Pictures don't belong in the copy; print all the records exactly.
━━━━
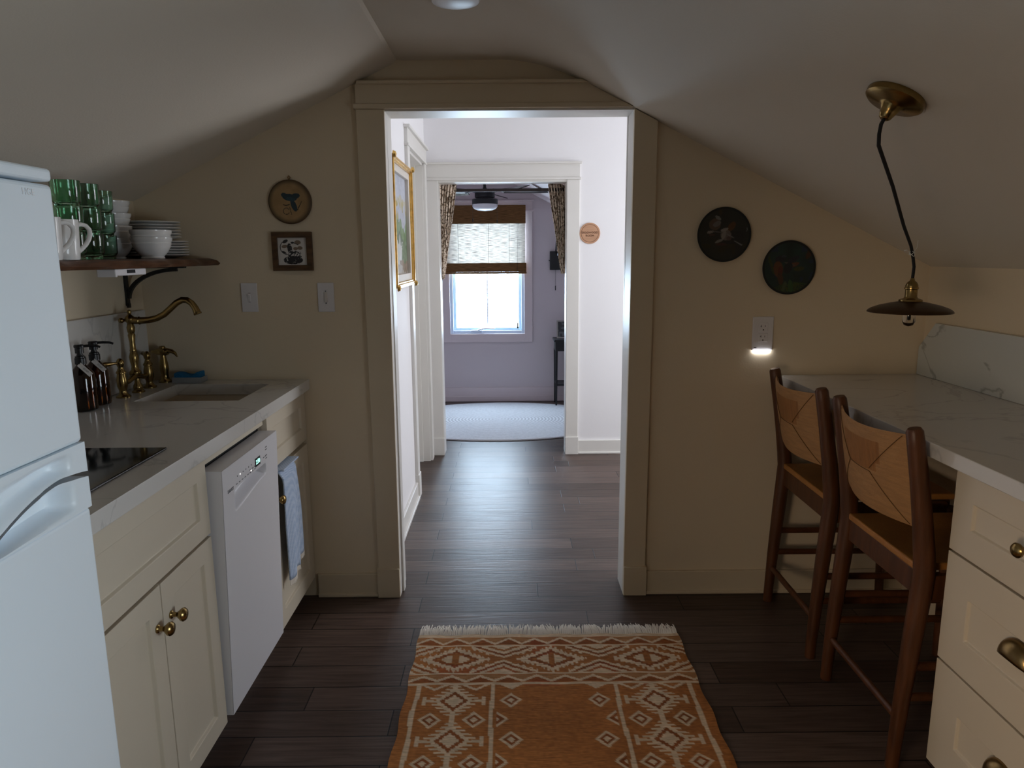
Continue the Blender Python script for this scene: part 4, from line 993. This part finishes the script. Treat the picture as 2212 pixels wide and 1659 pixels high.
# ---- pendant lamp
nx, nz = -.506/math.hypot(.506, 1), -1/math.hypot(.506, 1)        # down-facing normal of the right slope
cc = Vector((.845, -1.12, right_slope(.845))); nn = Vector((nx, 0, nz))
p = thing('pendant_lamp', cc, 'brass pendant lamp with a flat dark shade on a black cord from the right slope', 'pendant lamp')
MB().lathe([(0, .0005), (.062, .0005), (.0635, .004), (.0625, .013), (.056, .018), (.030, .022), (.022, .027), (.0165, .040), (.013, .050), (.008, .054), (0, .054)], cc, 48, nn).build('canopy', M_brass, p, smooth=40)
e0 = cc + nn*.053; kx = Vector((1.134, -.72, 1.386)); sx_, sy_ = 1.142, -.72
MB().tube([e0, e0+nn*.012, e0+Vector((-.004, .008, -.030)), e0+Vector((.004, .022, -.052)), e0.lerp(kx, .35)+Vector((-.004, 0, -.030)), e0.lerp(kx, .7)+Vector((-.002, 0, -.018)), kx+Vector((-.012, -.012, .018)), kx, kx+Vector((.005, 0, -.02)), (sx_+.001, sy_, 1.345), (sx_, sy_, 1.312)], .0042, 10).build('cord', mat('black_cloth_cord', (.010, .010, .011), .8), p, smooth=60)
b = MB()
for a in (0, 1.3, 2.6): b.tube([kx+Vector((.007*math.cos(q+a), .007*math.sin(q+a), .004*math.sin(2*q)-.003*a)) for q in np.linspace(0, 5.2, 12)], .0008, 5)
b.tube([kx+Vector((-.006, 0, 0)), kx+Vector((-.018, -.002, .006)), kx+Vector((-.024, -.002, .004))], .0008, 5).tube([kx+Vector((.006, 0, 0)), kx+Vector((.013, 0, .014)), kx+Vector((.014, 0, .032))], .0008, 5)
b.build('cord_tie', mat('clear_nylon', (.75, .78, .76), .3), p)
MB().lathe([(.0, .070), (.005, .070), (.0065, .064), (.013, .058), (.0165, .050), (.0165, .046), (.0185, .044), (.0185, .040), (.016, .038), (.016, .018), (.019, .014), (.030, .010), (.031, .006), (.024, .001), (0, 0)], (sx_, sy_, 1.243), 32).build('socket', M_brass, p, smooth=40)
prof = [(.022, .0245), (.026, .020), (.050, .0155), (.080, .008), (.100, .0), (.108, -.0055), (.1105, -.010), (.1095, -.0115), (.098, -.0035), (.078, .0045), (.050, .012), (.024, .0165)]
MB().lathe(prof+[prof[0]], (sx_, sy_, 1.2285), 72, caps=False).build('lamp_shade', mat('dark_bronze_shade', (.075, .042, .020), .35, .8, var=.2, vscale=12), p, smooth=40)
MB().lathe([(0, 0), (.012, -.001), (.0165, -.012), (.017, -.030), (.017, -.050), (.012, -.060), (0, -.064)], (sx_, sy_, 1.2405), 28).build('bulb', M_clear, p, smooth=60)
MB().tube([(sx_, sy_, 1.236), (sx_, sy_, 1.196)], .0035, 8).build('filament', mat('pale_filament', (.55, .45, .32), .4), p)

# small round fitting on the flat ceiling, only its edge shows
o = MB().lathe([(0, 0), (.070, 0), (.070, -.012), (.064, -.022), (.045, -.027), (0, -.028)], (-.140, -.668, 2.0853), 48).build('smoke_detector', M_plast, smooth=40)
tag(o, 'white round fitting on the flat ceiling at the top edge of the photo', 'ceiling fitting')

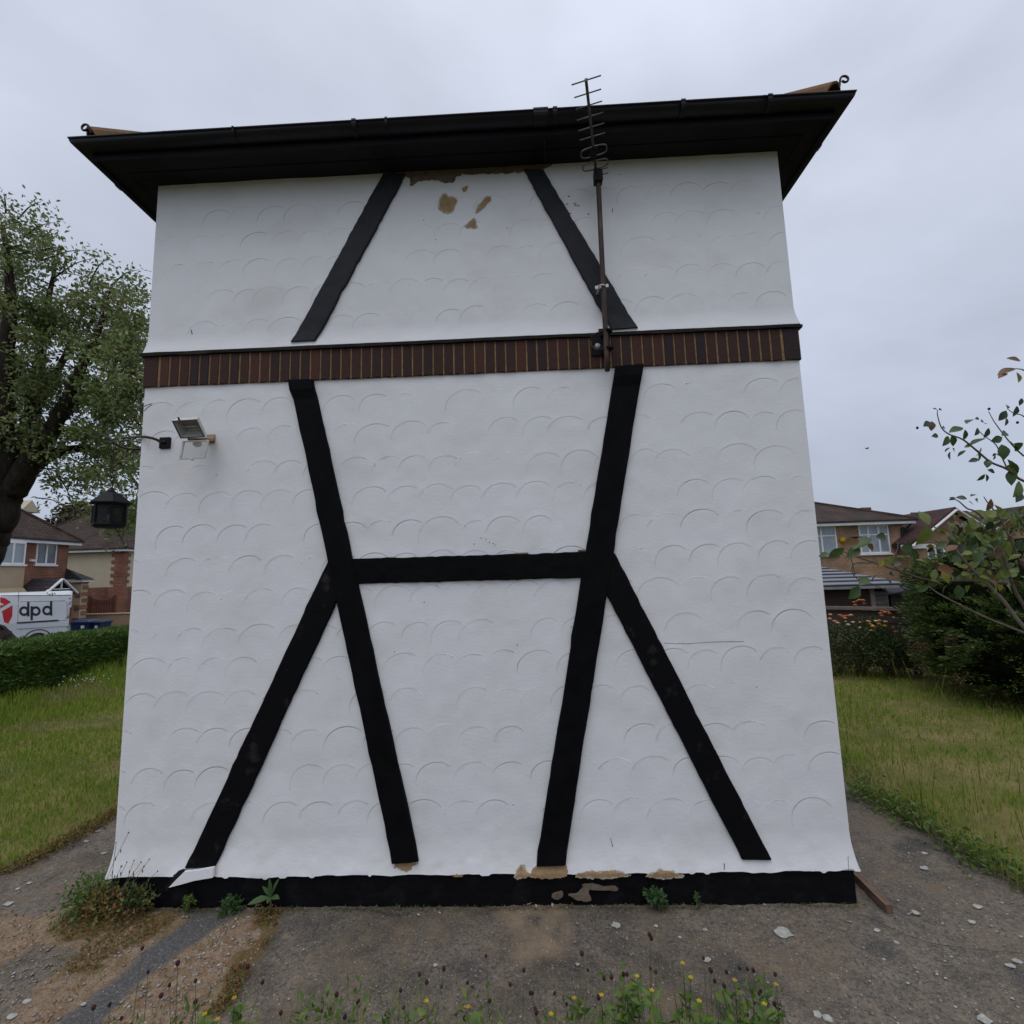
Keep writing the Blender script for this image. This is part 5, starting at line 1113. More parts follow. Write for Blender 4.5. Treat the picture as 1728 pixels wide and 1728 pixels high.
# gate, low front wall, bins
gA, gB = Y(153, 1043, 27), Y(187, 1043, 27)
gt = thing('garden_gate', ((gA[0]+gB[0])/2, 27, ground_z(gA[0], 27)), 'red brown boarded garden gate with dipped top beside the brick house', 'gate'); gz = ground_z(gA[0], 27)
M_GATE = mat('red_brown_gate_stain', (.13, .045, .03), (.09, .03, .022), scale=6, rough=.7)
zt = Y(170, 1013, 27)[2]
for k in range(9):
    u = k/8; x = gA[0]+(gB[0]-gA[0])*u; MB().box((x-.058, 27, gz), (x+.058, 27.03, zt+.18*(2*u-1)**2)).build('board', M_GATE, gt)
for x in (gA[0]-.16, gB[0]+.16): MB().box((x-.07, 26.97, gz), (x+.07, 27.1, zt+.32), .01).build('gate_post', M_GATE, gt)
for z in (gz+.3, zt-.25): MB().box((gA[0]-.1, 27.031, z), (gB[0]+.1, 27.07, z+.1)).build('rail', M_GATE, gt)
# left of the gate: panelled fence bay
fp = thing('boarded_fence', (gA[0]-1, 27, gz), 'brown boarded fence bay between the tan wing and the red gate', 'fence')
for k in range(7):
    x = gA[0]-.36-k*.13; MB().box((x-.058, 27, gz), (x+.058, 27.03, zt+.1)).build('board', M_SHB, fp)
MB().box((gA[0]-1.3, 27.031, zt-.3), (gA[0]-.25, 27.06, zt-.2)).build('rail', M_GATE, fp)
wA, wB = Y(141, 1036, 25.5), Y(238, 1036, 25.5); gw = ground_z(wA[0], 25.5)
lw_ = thing('garden_wall', ((wA[0]+wB[0])/2, 25.5, gw), 'low tan rendered garden wall behind the blue bins', 'wall')
MB().box((wA[0], 25.5, gw-.2), (wB[0], 25.72, wA[2]-.07)).build('wall_face', mat('dull_tan_render', (.36, .25, .17), (.30, .21, .14), rough=.9), lw_)
MB().box((wA[0]-.02, 25.46, wA[2]-.068), (wB[0]+.02, 25.76, wA[2]), .01).build('coping', M_TANR, lw_)
M_BIN = mat('blue_bin_plastic', (.020, .045, .12), (.016, .036, .10), scale=3, rough=.45, spec=.4); M_BINL = mat('dark_blue_bin_plastic', (.018, .032, .075), rough=.45)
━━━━
_Full answer_
Continue the Blender Python script for this scene: part 4, from line 993. This part finishes the script. Treat the picture as 2212 pixels wide and 1659 pixels high.
# ---- pendant lamp
nx, nz = -.506/math.hypot(.506, 1), -1/math.hypot(.506, 1)        # down-facing normal of the right slope
cc = Vector((.845, -1.12, right_slope(.845))); nn = Vector((nx, 0, nz))
p = thing('pendant_lamp', cc, 'brass pendant lamp with a flat dark shade on a black cord from the right slope', 'pendant lamp')
MB().lathe([(0, .0005), (.062, .0005), (.0635, .004), (.0625, .013), (.056, .018), (.030, .022), (.022, .027), (.0165, .040), (.013, .050), (.008, .054), (0, .054)], cc, 48, nn).build('canopy', M_brass, p, smooth=40)
e0 = cc + nn*.053; kx = Vector((1.134, -.72, 1.386)); sx_, sy_ = 1.142, -.72
MB().tube([e0, e0+nn*.012, e0+Vector((-.004, .008, -.030)), e0+Vector((.004, .022, -.052)), e0.lerp(kx, .35)+Vector((-.004, 0, -.030)), e0.lerp(kx, .7)+Vector((-.002, 0, -.018)), kx+Vector((-.012, -.012, .018)), kx, kx+Vector((.005, 0, -.02)), (sx_+.001, sy_, 1.345), (sx_, sy_, 1.312)], .0042, 10).build('cord', mat('black_cloth_cord', (.010, .010, .011), .8), p, smooth=60)
b = MB()
for a in (0, 1.3, 2.6): b.tube([kx+Vector((.007*math.cos(q+a), .007*math.sin(q+a), .004*math.sin(2*q)-.003*a)) for q in np.linspace(0, 5.2, 12)], .0008, 5)
b.tube([kx+Vector((-.006, 0, 0)), kx+Vector((-.018, -.002, .006)), kx+Vector((-.024, -.002, .004))], .0008, 5).tube([kx+Vector((.006, 0, 0)), kx+Vector((.013, 0, .014)), kx+Vector((.014, 0, .032))], .0008, 5)
b.build('cord_tie', mat('clear_nylon', (.75, .78, .76), .3), p)
MB().lathe([(.0, .070), (.005, .070), (.0065, .064), (.013, .058), (.0165, .050), (.0165, .046), (.0185, .044), (.0185, .040), (.016, .038), (.016, .018), (.019, .014), (.030, .010), (.031, .006), (.024, .001), (0, 0)], (sx_, sy_, 1.243), 32).build('socket', M_brass, p, smooth=40)
prof = [(.022, .0245), (.026, .020), (.050, .0155), (.080, .008), (.100, .0), (.108, -.0055), (.1105, -.010), (.1095, -.0115), (.098, -.0035), (.078, .0045), (.050, .012), (.024, .0165)]
MB().lathe(prof+[prof[0]], (sx_, sy_, 1.2285), 72, caps=False).build('lamp_shade', mat('dark_bronze_shade', (.075, .042, .020), .35, .8, var=.2, vscale=12), p, smooth=40)
MB().lathe([(0, 0), (.012, -.001), (.0165, -.012), (.017, -.030), (.017, -.050), (.012, -.060), (0, -.064)], (sx_, sy_, 1.2405), 28).build('bulb', M_clear, p, smooth=60)
MB().tube([(sx_, sy_, 1.236), (sx_, sy_, 1.196)], .0035, 8).build('filament', mat('pale_filament', (.55, .45, .32), .4), p)

# small round fitting on the flat ceiling, only its edge shows
o = MB().lathe([(0, 0), (.070, 0), (.070, -.012), (.064, -.022), (.045, -.027), (0, -.028)], (-.140, -.668, 2.0853), 48).build('smoke_detector', M_plast, smooth=40)
tag(o, 'white round fitting on the flat ceiling at the top edge of the photo', 'ceiling fitting')

Keep writing the Blender script for this image. This is part 5, starting at line 1113. More parts follow. Write for Blender 4.5. Treat the picture as 1728 pixels wide and 1728 pixels high.
# gate, low front wall, bins
gA, gB = Y(153, 1043, 27), Y(187, 1043, 27)
gt = thing('garden_gate', ((gA[0]+gB[0])/2, 27, ground_z(gA[0], 27)), 'red brown boarded garden gate with dipped top beside the brick house', 'gate'); gz = ground_z(gA[0], 27)
M_GATE = mat('red_brown_gate_stain', (.13, .045, .03), (.09, .03, .022), scale=6, rough=.7)
zt = Y(170, 1013, 27)[2]
for k in range(9):
    u = k/8; x = gA[0]+(gB[0]-gA[0])*u; MB().box((x-.058, 27, gz), (x+.058, 27.03, zt+.18*(2*u-1)**2)).build('board', M_GATE, gt)
for x in (gA[0]-.16, gB[0]+.16): MB().box((x-.07, 26.97, gz), (x+.07, 27.1, zt+.32), .01).build('gate_post', M_GATE, gt)
for z in (gz+.3, zt-.25): MB().box((gA[0]-.1, 27.031, z), (gB[0]+.1, 27.07, z+.1)).build('rail', M_GATE, gt)
# left of the gate: panelled fence bay
fp = thing('boarded_fence', (gA[0]-1, 27, gz), 'brown boarded fence bay between the tan wing and the red gate', 'fence')
for k in range(7):
    x = gA[0]-.36-k*.13; MB().box((x-.058, 27, gz), (x+.058, 27.03, zt+.1)).build('board', M_SHB, fp)
MB().box((gA[0]-1.3, 27.031, zt-.3), (gA[0]-.25, 27.06, zt-.2)).build('rail', M_GATE, fp)
wA, wB = Y(141, 1036, 25.5), Y(238, 1036, 25.5); gw = ground_z(wA[0], 25.5)
lw_ = thing('garden_wall', ((wA[0]+wB[0])/2, 25.5, gw), 'low tan rendered garden wall behind the blue bins', 'wall')
MB().box((wA[0], 25.5, gw-.2), (wB[0], 25.72, wA[2]-.07)).build('wall_face', mat('dull_tan_render', (.36, .25, .17), (.30, .21, .14), rough=.9), lw_)
MB().box((wA[0]-.02, 25.46, wA[2]-.068), (wB[0]+.02, 25.76, wA[2]), .01).build('coping', M_TANR, lw_)
M_BIN = mat('blue_bin_plastic', (.020, .045, .12), (.016, .036, .10), scale=3, rough=.45, spec=.4); M_BINL = mat('dark_blue_bin_plastic', (.018, .032, .075), rough=.45)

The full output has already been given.